A vitória do sangue sobre a espada

Coluna_Salem
Houve um tempo em que a guerra se fazia olho no olho.

Matar exigia uma certa disposição para morrer, para ver o próprio sangue misturado ao do inimigo.

Hoje, para muitos, a guerra se parece mais com um jogo virtual. Alguém vê o campo de batalha, logo um campo da morte, numa tela, aperta um botão, a tela é tomada de pó e fumaça, o combate terminou.

Por vezes, o mais perto que se chega do inimigo, logo vítima, é aquela altura de onde aviões de última geração – viajando tranquilos na ausência de artilharia antiaérea – soltam suas bombas inteligentes.

Em todo caso, quem aperta o botão não corre o risco de se sujar com o sangue do adversário, não pode sentir o cheiro azedo do sangue nem o cheiro da carne humana queimada.

Foto: Ingimage
Foto: Ingimage

O matar, quando o matador se sabe ao abrigo da morte e quando seus sentidos não são ofendidos pela sujeira da morte, é coisa que se faz com certa leveza.

O matador, seus sentidos assim protegidos, já não tem tolerância à visão do próprio sangue, já não tem qualquer apetite para o risco da própria vida.

A última esperança do negócio sujo da guerra, a ideia, ainda que vertigem, de que se paga com vidas as boas causas, está perdida para esse matador.

Houve um tempo também em que a guerra era coisa de profissionais e de conscritos que, no corpo a corpo, se matavam um a um.

Hoje as bombas inteligentes têm uma predileção especial pelos civis que colhem no atacado.

Em guerras recentes, a assimetria dos meios de que dispunham os lados em disputa produzia centenas ou milhares de mortos civis de cá e alguns quantos combatentes – porque afinal nem todo mundo pode ficar apenas apertando botões – de lá.

A mera matemática, no entanto, não é o juiz da vitória e da derrota.

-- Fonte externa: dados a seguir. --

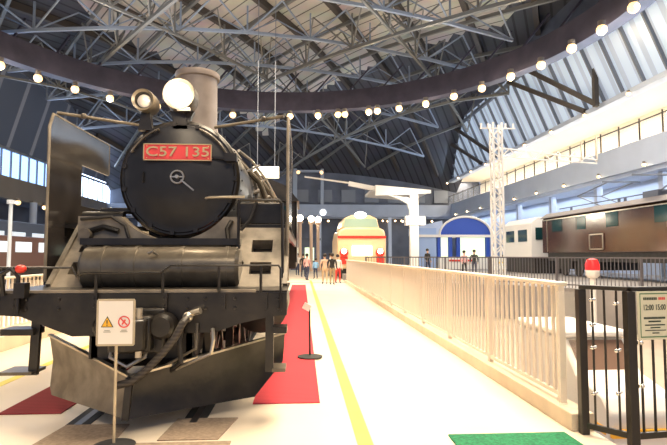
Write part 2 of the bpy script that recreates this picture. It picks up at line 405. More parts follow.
# far side
struct(MB().box(XL, XR + 4, 66, 66.3, 0, 16).build('wall_back', M['darkwall']))
b = MB().box(XL, XR + 1, 64.6, 65, 6.4, 7.9); b.box(XL, XR + 1, 65, 66, 6.2, 6.4)
struct(b.build('bridge_fascia', M['fasciaf'], base=(0, 65, 6.4)))
b = MB()
for k in range(14): b.box(-22 + 3 * k, -20.2 + 3 * k, 65.8, 65.95, 8.3, 9.9)
struct(b.build('window_5', M['mullion'], base=(0, 65.9, 8.3)))
b = MB()
for k in range(9): b.box(-20 + 4.4 * k, -19.6 + 4.4 * k, 64.4, 64.9, 0, 6.3)
struct(b.build('wall_back_column', M['fascia']))

# ================================================================ FLOOR COVERINGS, RAILS
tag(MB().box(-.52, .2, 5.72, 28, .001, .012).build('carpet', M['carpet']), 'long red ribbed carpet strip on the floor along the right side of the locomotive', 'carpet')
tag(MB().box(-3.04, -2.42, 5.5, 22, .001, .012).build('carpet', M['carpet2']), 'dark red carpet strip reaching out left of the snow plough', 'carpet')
tag(MB().box(1.3, 2.36, 4.0, 4.64, .001, .014).build('floor_mat', M['green']), 'green floor mat at the foot of the railing end', 'mat')
tag(MB().prism([(-2.2, 5.12), (-1.62, 5.12), (-1.58, 4.2), (-2.3, 4.2)], .001, .01, 'XY').build('floor_mat', M['mat']), 'taupe mat on the floor left of the warning sign base', 'mat')
tag(MB().prism([(-1.2, 5.25), (-.62, 5.25), (-.72, 4.66), (-1.24, 4.66)], .001, .01, 'XY').build('floor_mat', M['mat']), 'taupe mat on the floor right of the warning sign base', 'mat')
tag(MB().box(-1.42, -.6, 4.3, 4.6, .001, .011).build('floor_mat', M['mat']), 'taupe mat cut by the bottom edge of the photo, nearest the camera', 'mat')
for x, w in ((-2.1, 'left'), (-1.03, 'right')):
    b = MB().box(x - .035, x + .035, 5.12, 28, .001, .011); b.box(x - .11, x + .11, 5.12, 28, .0005, .006, 1)
    tag(b.build('rail', [M['rail'], M['groove']]), 'steel rail in a dark groove under the %s wheels of the black locomotive' % w, 'rail')

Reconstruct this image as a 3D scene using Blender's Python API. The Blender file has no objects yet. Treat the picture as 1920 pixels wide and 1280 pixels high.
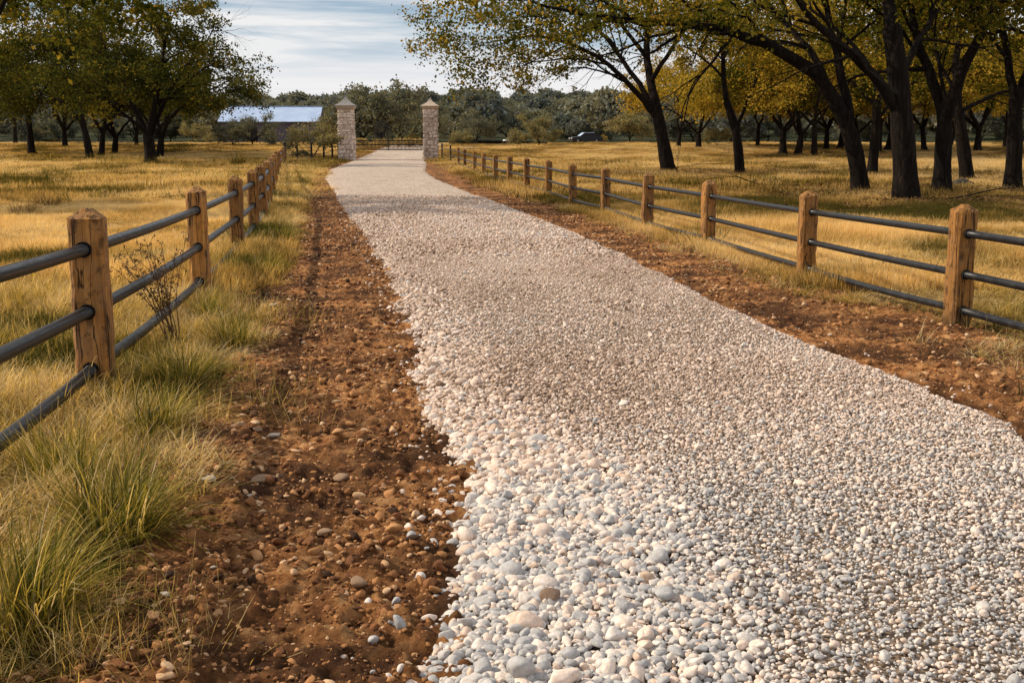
import bpy, math, random
import numpy as np
R = math.radians
rng = np.random.default_rng(7)
random.seed(7)
sc = bpy.context.scene
COL = sc.collection

# ------------------------------------------------------------------ camera numbers (photo pixels 1920x1280)
F, CX, CY, HOR, CAMZ = 2150.0, 960.0, 640.0, 262.0, 1.7
PITCH = math.atan((CY - HOR) / F)

def ray(px, py):
    a, b = (px - CX) / F, (CY - py) / F
    return np.array([a, math.cos(PITCH) + b * math.sin(PITCH), -math.sin(PITCH) + b * math.cos(PITCH)])

def smooth(a, b, x):
    t = np.clip((np.asarray(x, float) - a) / (b - a), 0, 1)
    return t * t * (3 - 2 * t)

def _h(ix, iy, s):
    n = (ix.astype(np.int64) * 374761393 + iy.astype(np.int64) * 668265263 + s * 974711) & 0xFFFFFFFF
    n = ((n ^ (n >> 13)) * 1274126177) & 0xFFFFFFFF
    return ((n ^ (n >> 16)) & 0xFFFF) / 65535.0

def vnoise(x, y, s=0):
    x = np.asarray(x, float); y = np.asarray(y, float)
    ix, iy = np.floor(x), np.floor(y); fx, fy = x - ix, y - iy
    fx = fx * fx * fx * (fx * (fx * 6 - 15) + 10); fy = fy * fy * fy * (fy * (fy * 6 - 15) + 10)
    a, b = _h(ix, iy, s), _h(ix + 1, iy, s); c, d = _h(ix, iy + 1, s), _h(ix + 1, iy + 1, s)
    return (a + (b - a) * fx) * (1 - fy) + (c + (d - c) * fx) * fy

def fbm(x, y, s=0, o=4):
    t = 0; a = .5; n = 0
    for i in range(o):
        t = t + a * vnoise(x * 2 ** i, y * 2 ** i, s + i * 17); n += a; a *= .5
    return t / n

def gz(x, y):
    x = np.asarray(x, float); y = np.asarray(y, float)
    z = 1.1 * smooth(88, 125, y)
    z = z + (10.5 + 2.0 * np.sin(x * .011 + 1)) * smooth(255, 560, y)
    off = smooth(6, 14, np.abs(x + .5 + .03 * y)) * smooth(10, 25, y)
    z = z + off * (.35 * (fbm(x * .12, y * .12, 3, 3) - .5) + .22 * (fbm(x * .75, y * .6, 6, 2) - .5))
    return z

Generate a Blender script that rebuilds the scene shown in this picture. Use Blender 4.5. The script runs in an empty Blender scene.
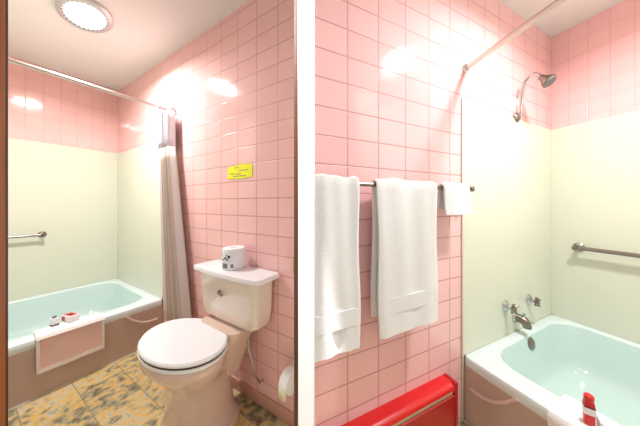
import bpy, bmesh, math, random
from mathutils import Vector, Matrix
random.seed(7)
C = bpy.context.scene.collection
PI = math.pi

# ------------------------------------------------------------------ materials
def mat(name, col, rough=.5, metal=0., coat=0., spec=.5, emit=None, estr=0., alpha=1., trans=0.,
        bump=None, sheen=0., sss=0.):
    m = bpy.data.materials.new(name); m.use_nodes = True
    nt = m.node_tree; b = nt.nodes['Principled BSDF']
    b.inputs['Base Color'].default_value = (*col, 1)
    b.inputs['Roughness'].default_value = rough
    b.inputs['Metallic'].default_value = metal
    b.inputs['Coat Weight'].default_value = coat
    b.inputs['Coat Roughness'].default_value = .05
    b.inputs['Specular IOR Level'].default_value = spec
    b.inputs['Sheen Weight'].default_value = sheen
    b.inputs['Transmission Weight'].default_value = trans
    b.inputs['Alpha'].default_value = alpha
    if emit:
        b.inputs['Emission Color'].default_value = (*emit, 1)
        b.inputs['Emission Strength'].default_value = estr
    if bump:                                     # (noise scale, strength, distance)
        tc = nt.nodes.new('ShaderNodeTexCoord'); n = nt.nodes.new('ShaderNodeTexNoise')
        n.inputs['Scale'].default_value = bump[0]; n.inputs['Detail'].default_value = 3
        nt.links.new(tc.outputs['Object'], n.inputs['Vector'])
        bp = nt.nodes.new('ShaderNodeBump'); bp.inputs['Strength'].default_value = bump[1]
        bp.inputs['Distance'].default_value = bump[2]
        nt.links.new(n.outputs['Fac'], bp.inputs['Height'])
        nt.links.new(bp.outputs['Normal'], b.inputs['Normal'])
    return m

def tile_mat(name, col1, col2, grout, pw, ph, ox, oz, axis='x', msize=.0035):
    """stack bonded glazed wall tile in the wall's own plane (axis, z)"""
    m = mat(name, col1, rough=.12, spec=.5)
    nt = m.node_tree; b = nt.nodes['Principled BSDF']
    tc = nt.nodes.new('ShaderNodeTexCoord'); sp = nt.nodes.new('ShaderNodeSeparateXYZ')
    nt.links.new(tc.outputs['Object'], sp.inputs[0])
    cb = nt.nodes.new('ShaderNodeCombineXYZ')
    a1 = nt.nodes.new('ShaderNodeMath'); a1.operation = 'ADD'; a1.inputs[1].default_value = ox + 40*pw
    a2 = nt.nodes.new('ShaderNodeMath'); a2.operation = 'ADD'; a2.inputs[1].default_value = oz + 40*ph
    nt.links.new(sp.outputs['X' if axis == 'x' else 'Y'], a1.inputs[0]); nt.links.new(sp.outputs['Z'], a2.inputs[0])
    nt.links.new(a1.outputs[0], cb.inputs[0]); nt.links.new(a2.outputs[0], cb.inputs[1])
    br = nt.nodes.new('ShaderNodeTexBrick'); br.offset = 0; br.squash = 1
    br.inputs['Scale'].default_value = 1; br.inputs['Brick Width'].default_value = pw
    br.inputs['Row Height'].default_value = ph; br.inputs['Mortar Size'].default_value = msize
    br.inputs['Mortar Smooth'].default_value = .4; br.inputs['Bias'].default_value = 0
    br.inputs['Color1'].default_value = (*col1, 1); br.inputs['Color2'].default_value = (*col2, 1)
    br.inputs['Mortar'].default_value = (*grout, 1)
    nt.links.new(cb.outputs[0], br.inputs['Vector'])
    nt.links.new(br.outputs['Color'], b.inputs['Base Color'])
    # slightly uneven glaze plus the recessed joint
    n = nt.nodes.new('ShaderNodeTexNoise'); n.inputs['Scale'].default_value = 9; n.inputs['Detail'].default_value = 1
    nt.links.new(tc.outputs['Object'], n.inputs['Vector'])
    mm = nt.nodes.new('ShaderNodeMath'); mm.operation = 'MULTIPLY'; mm.inputs[1].default_value = .35
    nt.links.new(n.outputs['Fac'], mm.inputs[0])
    sb = nt.nodes.new('ShaderNodeMath'); sb.operation = 'SUBTRACT'
    nt.links.new(mm.outputs[0], sb.inputs[0]); nt.links.new(br.outputs['Fac'], sb.inputs[1])
    bp = nt.nodes.new('ShaderNodeBump'); bp.inputs['Strength'].default_value = .35; bp.inputs['Distance'].default_value = .003
    nt.links.new(sb.outputs[0], bp.inputs['Height']); nt.links.new(bp.outputs['Normal'], b.inputs['Normal'])
    rr = nt.nodes.new('ShaderNodeMapRange'); rr.inputs[3].default_value = .10; rr.inputs[4].default_value = .6
    nt.links.new(br.outputs['Fac'], rr.inputs[0]); nt.links.new(rr.outputs[0], b.inputs['Roughness'])
    return m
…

Um lado já não sabe bem por que luta e mata e já não sabe morrer. O outro luta e morre porque a única outra opção é a da vida indigna.

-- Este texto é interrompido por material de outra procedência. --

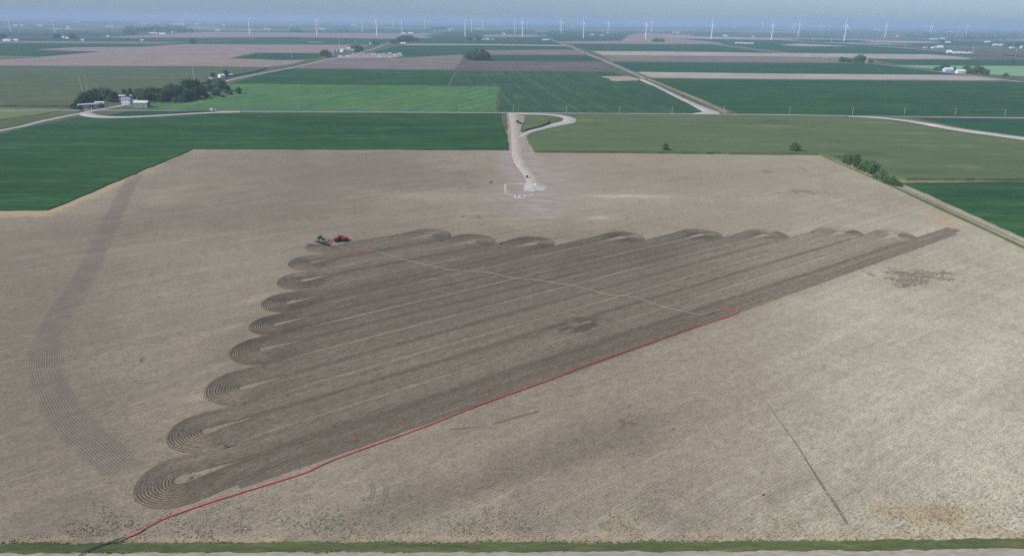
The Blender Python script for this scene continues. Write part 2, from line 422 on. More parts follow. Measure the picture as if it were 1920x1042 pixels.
def field_attrs(P):
    px, py = project(P)
    tone = 0.22 + 0.42 * sstep(px, 1000, 1720) + 0.22 * sstep(px, 1200, 1850) * sstep(py, 380, 560)  # paler to the right: part residue colour, part sun glint painted into the tone
    tone = tone - 0.20 * sstep(px, 420, 60) * sstep(py, 380, 560) + 0.12 * sstep(py, 800, 1000)
    tone = tone + 0.12 * sstep(px, 1500, 1250) * sstep(py, 440, 300) - 0.15 * gauss(px, py, 600, 330, 320, 80)
    tone = tone - 0.25 * gauss(px, py, 900, 905, 330, 26, -0.33) - .2 * gauss(px, py, 330, 415, 300, 25, -.1)
    tone = tone + .25 * gauss(px, py, 1120, 375, 180, 14) + .4 * gauss(px, py, 1130, 409, 45, 6) + .35 * gauss(px, py, 820, 368, 110, 9) + .3 * gauss(px, py, 1180, 368, 90, 3) + .35 * gauss(px, py, 900, 400, 40, 2) + .4 * gauss(px, py, 930, 412, 60, 1.6)
    tone = tone + .35 * gauss(px, py, 560, 518, 25, 5, -.2) + .35 * gauss(px, py, 480, 560, 30, 5, -.3) + .3 * gauss(px, py, 430, 615, 30, 5, -.3) + .3 * gauss(px, py, 400, 690, 35, 5, -.3) + .3 * gauss(px, py, 360, 747, 25, 5, -.1)
    tone = tone - .22 * gauss(px, py, 640, 320, 300, 40, .05) - .18 * gauss(px, py, 1200, 590, 200, 60, -.3) - .2 * gauss(px, py, 1000, 860, 300, 40, -.3) + .15 * gauss(px, py, 1050, 400, 160, 20) - .15 * gauss(px, py, 1350, 330, 150, 14) - .2 * gauss(px, py, 460, 700, 120, 120)
    yel = np.zeros(len(P))
    e1 = segd(px, py, [(-200, 400), (88, 398), (225, 340), (360, 282)]); yel += 0.66 * np.exp(-(e1 / 20) ** 2) * sstep(px, 330, 230) + .40 * np.exp(-(e1 / 6) ** 2)
    e2 = segd(px, py, [(360, 280), (953, 283)]); yel += .5 * np.exp(-(e2 / 3) ** 2)
    e3 = segd(px, py, [(1540, 291), (1690, 355), (1780, 405), (1935, 475)]); yel += .5 * np.exp(-(e3 / 20) ** 2)
    yel += .55 * gauss(px, py, 1760, 415, 60, 14, .4)
    yel += 1.15 * gauss(px, py, 1750, 965, 125, 26, .1) + .35 * gauss(px, py, 1560, 975, 70, 22) + .3 * gauss(px, py, 1100, 975, 220, 16)
    yel += .7 * np.exp(-((py - 1006 + .006 * (px - 960)) / 8) ** 2) + .33 * gauss(px, py, 250, 497, 25, 10) + .4 * gauss(px, py, 1740, 895, 30, 7) + .35 * gauss(px, py, 1265, 870, 12, 8) + .33 * gauss(px, py, 1335, 800, 12, 4)
    stain = np.zeros(len(P))
    for q in ((1085, 612, 42, 9, -.1, .75), (1720, 520, 90, 17, .05, .62), (1180, 790, 36, 16, -.3, .62), (1105, 828, 22, 8, 0, .5), (1085, 855, 22, 7, 0, .5), (1080, 738, 35, 12, -.2, .38),
              (1265, 800, 36, 10, .3, .45), (1215, 840, 22, 14, .3, .35), (1505, 360, 60, 6, 0, .55), (1435, 322, 14, 3, 0, .55), (920, 900, 70, 18, -.3, .35), (60, 470, 120, 26, -.15, .22),
              (1380, 860, 60, 10, -.1, .18), (900, 402, 60, 8, 0, .42), (870, 408, 24, 4, 0, .3), (215, 440, 60, 10, -.1, .25), (780, 905, 90, 30, -.3, .28), (200, 905, 30, 10, 0, .4), (50, 975, 90, 14, -.2, .3), (1880, 470, 60, 10, .2, .35)):
        rb = random.Random(int(q[0]))
        one = q[5] * .45 * gauss(px, py, *q[:5])
        for _ in range(int(14 + q[2] * q[3] / 22)):             # scattered flecks, densest in the middle
            ux, uy = rb.gauss(0, .62), rb.gauss(0, .62); sc = rb.uniform(.05, .17)
            c_, s_ = math.cos(q[4]), math.sin(q[4]); ox, oy = ux * q[2], uy * q[3]
            one = one + q[5] * rb.uniform(.6, 1.2) * gauss(px, py, q[0] + ox * c_ - oy * s_, q[1] + ox * s_ + oy * c_, max(q[2] * sc, 3.5), max(q[3] * sc * 1.2, 1.5), q[4])
        stain += np.minimum(one, q[5] * 1.15)
    bare = 0.95 * sstep(segd(px, py, [(960, 215), (975, 300), (1010, 350), (1020, 375)]), 62, 18) * sstep(py, 205, 215)
    bare = np.maximum(bare, .9 * gauss(px, py, 995, 372, 95, 30)); bare = np.maximum(bare, .75 * gauss(px, py, 1045, 335, 60, 50))
    speck = .15 + .75 * sstep(py, 820, 980) + .5 * sstep(px, 1500, 1850) * sstep(py, 430, 560) + .35 * gauss(px, py, 820, 400, 120, 25)
    speck = speck * (1 - bare)
    return dict(tone=tone, yellow=yel, stain=stain, bare=bare, speck=speck)

def sheet_rows():
    ys = np.concatenate([np.arange(60, 330, 1.6), np.arange(330, 652, 2.6)])
    xs = np.arange(-560, 561, 2.4)
    X, Y = np.meshgrid(xs, ys); P = np.column_stack([X.ravel(), Y.ravel()])
    nx, ny = len(xs), len(ys)
    i = np.arange(nx - 1); j = np.arange(ny - 1); I, J = np.meshgrid(i, j)
    a = (J * nx + I).ravel(); Fc = np.column_stack([a, a + 1, a + 1 + nx, a + nx])
    A = field_attrs(P); A['track'] = np.zeros(len(P)); A['tu'] = np.zeros(len(P))
    z = np.full(len(P), ZS)
    return npmesh('stubble_field', np.column_stack([P, z]), Fc, MT['stubble'], A, True)
ZS = 0.10                                       # height of the stubble sheet
structure('stubble_field', sheet_rows())

# ------------------------------------------------------------------ ribbons laid on the field
def resample(pts, step):
    pts = np.asarray(pts, float); d = np.r_[0, np.cumsum(np.hypot(*np.diff(pts, axis=0).T))]
    n = max(2, int(d[-1] / step) + 1); s = np.linspace(0, d[-1], n)
    return np.column_stack([np.interp(s, d, pts[:, 0]), np.interp(s, d, pts[:, 1])])
def smooth_path(pts, step=1.0, closed=False):
    """Catmull-Rom through the points, then even steps"""
    pts = np.asarray(pts, float); Q = np.vstack([2 * pts[0] - pts[1], pts, 2 * pts[-1] - pts[-2]])
    out = []
    for i in range(1, len(Q) - 2):
        for t in np.linspace(0, 1, 14, endpoint=False):
            a, b, c, d = Q[i - 1], Q[i], Q[i + 1], Q[i + 2]
            out.append(.5 * ((2 * b) + (-a + c) * t + (2 * a - 5 * b + 4 * c - d) * t * t + (-a + 3 * b - 3 * c + d) * t ** 3))
    out.append(Q[-2]); return resample(out, step)
def frames(P):
    t = np.gradient(P, axis=0); t /= np.hypot(t[:, 0], t[:, 1])[:, None]
    return t, np.column_stack([-t[:, 1], t[:, 0]])
def ribbon(P, offs, z):
    """P centreline (n,2), offs (n,k) lateral offsets, z (n,k)"""
    t, nrm = frames(P); n, k = offs.shape
    XY = P[:, None, :] + nrm[:, None, :] * offs[:, :, None]
    V = np.concatenate([XY, z[:, :, None]], axis=2).reshape(-1, 3)
    i = np.arange(n - 1); j = np.arange(k - 1); J, I = np.meshgrid(j, i)
    a = (I * k + J).ravel()
    return V, np.column_stack([a, a + k, a + k + 1, a + 1])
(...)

É assim que o sangue por vezes obtém sua vitória, tão cara, contra a espada.

Há nove anos, entre 12 de julho e 14 de agosto de 2006, no Líbano, e há um ano, entre 12 de junho e 26 de agosto de 2014, em Gaza, o sangue reclamou para si a vitória contra as bombas israelenses.

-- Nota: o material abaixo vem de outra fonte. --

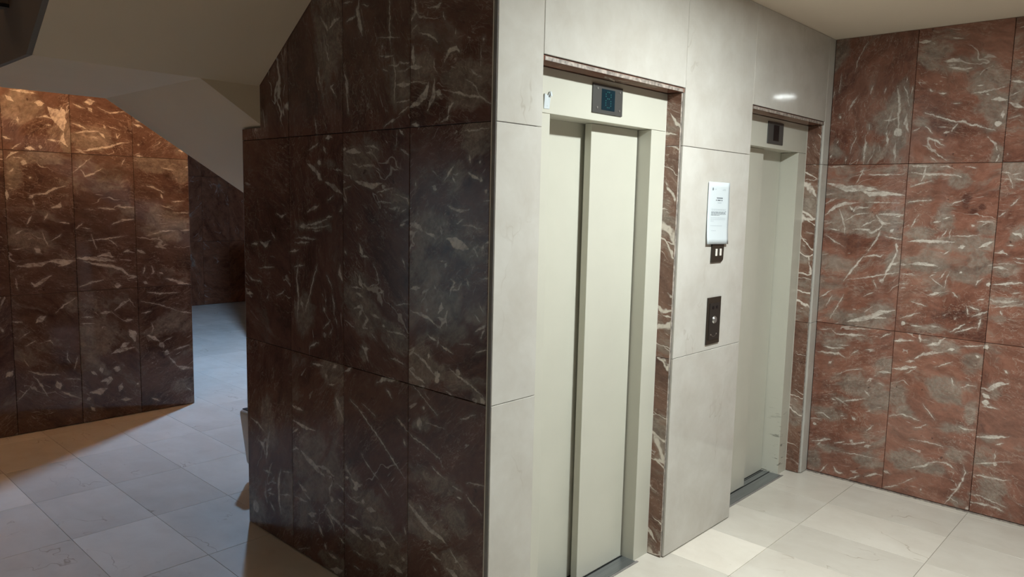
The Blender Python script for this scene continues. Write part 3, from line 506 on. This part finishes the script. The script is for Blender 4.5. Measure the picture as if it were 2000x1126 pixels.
# ---- wall_left: dark marble flank of the lift block, facing -x
wl = struct(boxobj('wall_left', (0.013, 0.12, 0.03, 1.552, 0.0, ZC), M['grout']))
boxobj('backing', (0.013, 0.12, 1.552, 1.728, 0.0, 1.996), M['grout'], wl)
ys = [0.02, 0.446, 0.880, 1.3024, 1.7306]
ang1 = [[-38, -48, -45, -62], [-35, 35, 80, 20], [20, 70, 80, 75]]
red1 = [[0.56, 0.58, 0.50, 0.52], [0.46, 0.52, 0.54, 0.56], [0.48, 0.54, 0.54, 0.56]]
for r, (z0, z1) in enumerate(((0.003, Z2), (Z2, Z1), (Z1, ZC))):
    for c in range(4):
        kw = dict(angle=ang1[r][c], veining=0.55, redness=red1[r][c] - 0.02, tone=((1.0, 0.95, 1.0, 1.0), (1.12, 0.95, 0.92, 0.92), (1.05, 0.92, 1.0, 1.0))[r][c])
        if r == 2 and c == 3:
            # last tile of the top course is cut to an L under the stair flight
            bm = bmesh.new(); h = GAP / 2; zc = (z0 + z1) / 2; yc = (ys[3] + ys[4]) / 2
            P = [(ys[3] + h, z0 + h), (ys[4] - h, z0 + h), (ys[4] - h, 1.998), (1.5545, 1.998), (1.5545, z1 - h), (ys[3] + h, z1 - h)]
            add_prism(bm, P, lambda p: (-(p[0] - yc), 0.0, p[1] - zc), lambda p: (-(p[0] - yc), 0.016, p[1] - zc))
            o = obj('tile', bm, tile_marble('L', ys[c], ys[c + 1], z0, z1), wl, (XW, yc, zc), -math.pi / 2); dress(o, **kw)
        else:
            wall_tile(wl, 'x', XW, ys[c], ys[c + 1], z0, z1, tile_marble('L', ys[c], ys[c + 1], z0, z1), **kw)
boxobj('end_panel', (0.0, 0.12, 1.731, 1.742, 0.003, 1.99), M['edge'], wl)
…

*Salem Nasser é professor de Direito Internacional da FGV Direito SP.


Comentários

3 respostas para “A vitória do sangue sobre a espada”

  1. Avatar de Alain mouadeb
    Alain mouadeb

    Claro que o professor tem que falar mal da unica democracia no oriente medio. Israel tem que ficar quieto sobre centenas de misseis e atentados terroristas e o grande professor nao fala nada. Realmente hamas, jihad islamica, hesballa. Tudo gente boa que abate seus proprios povos. Artigo fraco de 1 professor tendecioso e antissemita

  2. Pois é Professor, só vejo injustiças, covardia, desonestidade. A tecnologia deveria estar disponível a todos ou a nenhum país. EUA invadiram Iraque, Líbia, Síria , desestabilizaram tudo e agora não querem tropas no chão pq podem matar, assassinar sem se sujarem, literalmente, de sangue, não precisam nem dos mercenários. Jogam sujo, mentem… A eles interessa muito a falência da Petrobras, estão voltando os olhos para América Latina, o que não é bom… Minha maneira simplificada de ver o momento.

  3. Avatar de Sarah Saleh
    Sarah Saleh

    Salem Nasser cada dia mais orgulhosa de saber que temos pessoas tão competentes como você que sabe expor de maneira tão clara os conflitos e secuélas de uma guerra,que mais se parece como abate de animais e vejo que o ser humano fica em segundo plano.